According to the study, only 45 per cent of people reported that they would need both a yes and a keep going for a sexual situation to be consensual.

This is counter to Canadian law, which requires that consent be both positive and ongoing, meaning both participants should exhibit enthusiastic, positive affirmation that they would like to engage in sexual activity and for the whole time.

“While more people seem to be aware of what consent is, it’s alarming that so many still don’t understand,” said Paulette Senior, president and CEO of the Canadian Women’s Foundation, in a press release. “It’s a sign that Canada desperately needs to invest in consent education and effective abuse prevention measures relevant to all age groups.”

While this study shows that awareness and understanding of consent have increased since 2015, when it was measured at 33 per cent, it is still desperately short of where it needs to be.

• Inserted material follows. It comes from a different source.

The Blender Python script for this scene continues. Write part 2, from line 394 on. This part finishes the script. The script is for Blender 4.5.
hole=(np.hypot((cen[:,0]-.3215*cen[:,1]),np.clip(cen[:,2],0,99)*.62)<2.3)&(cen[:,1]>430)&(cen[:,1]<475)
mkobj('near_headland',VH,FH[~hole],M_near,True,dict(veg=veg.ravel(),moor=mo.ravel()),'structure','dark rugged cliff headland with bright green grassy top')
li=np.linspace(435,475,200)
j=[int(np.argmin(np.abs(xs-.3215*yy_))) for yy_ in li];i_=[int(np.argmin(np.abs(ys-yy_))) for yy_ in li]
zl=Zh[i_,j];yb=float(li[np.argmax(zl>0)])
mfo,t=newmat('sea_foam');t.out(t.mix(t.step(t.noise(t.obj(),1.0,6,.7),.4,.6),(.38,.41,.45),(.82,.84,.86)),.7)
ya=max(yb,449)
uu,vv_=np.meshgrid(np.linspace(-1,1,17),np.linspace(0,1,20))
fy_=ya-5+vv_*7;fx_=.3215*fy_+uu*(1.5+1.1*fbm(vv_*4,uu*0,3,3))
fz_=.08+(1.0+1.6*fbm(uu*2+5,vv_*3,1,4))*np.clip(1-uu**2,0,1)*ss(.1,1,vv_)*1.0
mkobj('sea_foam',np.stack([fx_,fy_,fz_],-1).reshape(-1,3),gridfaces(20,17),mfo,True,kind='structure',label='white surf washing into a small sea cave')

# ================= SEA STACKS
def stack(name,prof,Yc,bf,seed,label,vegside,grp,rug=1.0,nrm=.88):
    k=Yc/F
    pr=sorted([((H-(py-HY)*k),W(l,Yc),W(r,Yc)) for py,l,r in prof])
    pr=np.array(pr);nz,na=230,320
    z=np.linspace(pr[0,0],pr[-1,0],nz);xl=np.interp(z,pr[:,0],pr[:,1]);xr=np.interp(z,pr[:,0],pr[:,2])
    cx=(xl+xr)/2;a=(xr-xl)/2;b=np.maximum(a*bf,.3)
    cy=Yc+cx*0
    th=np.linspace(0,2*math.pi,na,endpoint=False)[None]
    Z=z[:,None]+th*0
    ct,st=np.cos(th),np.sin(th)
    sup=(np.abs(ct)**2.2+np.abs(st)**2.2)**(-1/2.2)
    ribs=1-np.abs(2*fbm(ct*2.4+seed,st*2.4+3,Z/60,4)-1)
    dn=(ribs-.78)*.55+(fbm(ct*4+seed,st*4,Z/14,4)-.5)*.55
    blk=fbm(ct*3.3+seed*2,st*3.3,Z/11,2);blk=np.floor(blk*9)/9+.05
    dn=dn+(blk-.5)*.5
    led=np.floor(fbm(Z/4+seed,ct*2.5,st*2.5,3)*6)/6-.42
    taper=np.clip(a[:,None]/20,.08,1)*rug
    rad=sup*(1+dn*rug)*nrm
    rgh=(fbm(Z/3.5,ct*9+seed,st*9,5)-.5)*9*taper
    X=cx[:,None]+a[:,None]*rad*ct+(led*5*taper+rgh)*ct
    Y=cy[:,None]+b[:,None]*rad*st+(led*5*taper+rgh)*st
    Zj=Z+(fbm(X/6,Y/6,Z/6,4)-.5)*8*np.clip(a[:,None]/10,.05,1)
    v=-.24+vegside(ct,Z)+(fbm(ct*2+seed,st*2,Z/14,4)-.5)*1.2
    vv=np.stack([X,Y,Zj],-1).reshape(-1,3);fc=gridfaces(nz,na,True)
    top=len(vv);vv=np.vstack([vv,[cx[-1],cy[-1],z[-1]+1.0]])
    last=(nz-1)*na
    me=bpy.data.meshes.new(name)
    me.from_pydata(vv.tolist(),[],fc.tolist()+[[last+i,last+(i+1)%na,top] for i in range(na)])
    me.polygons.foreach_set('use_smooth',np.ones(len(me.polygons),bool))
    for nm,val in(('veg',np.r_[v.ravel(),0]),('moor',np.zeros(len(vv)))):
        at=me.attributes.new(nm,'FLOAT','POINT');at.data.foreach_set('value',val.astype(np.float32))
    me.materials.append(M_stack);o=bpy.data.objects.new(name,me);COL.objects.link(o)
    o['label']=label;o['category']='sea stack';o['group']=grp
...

Nearly 4.7 million women report that they have been sexual assaulted at some point in their lives, indicating that consent is still a point of concern.

Statistics Canada reports that 30 per cent of all women over 15 have been sexually assaulted, with those in diverse groups at a higher risk.

The high number of women who are assaulted annually shows that more than 55 per cent of the population needs to better understand the role of consent.

The Canadian Women’s Foundation is fundraising through December for gender-based violence prevention and intervention programs in an effort to bridge this gap.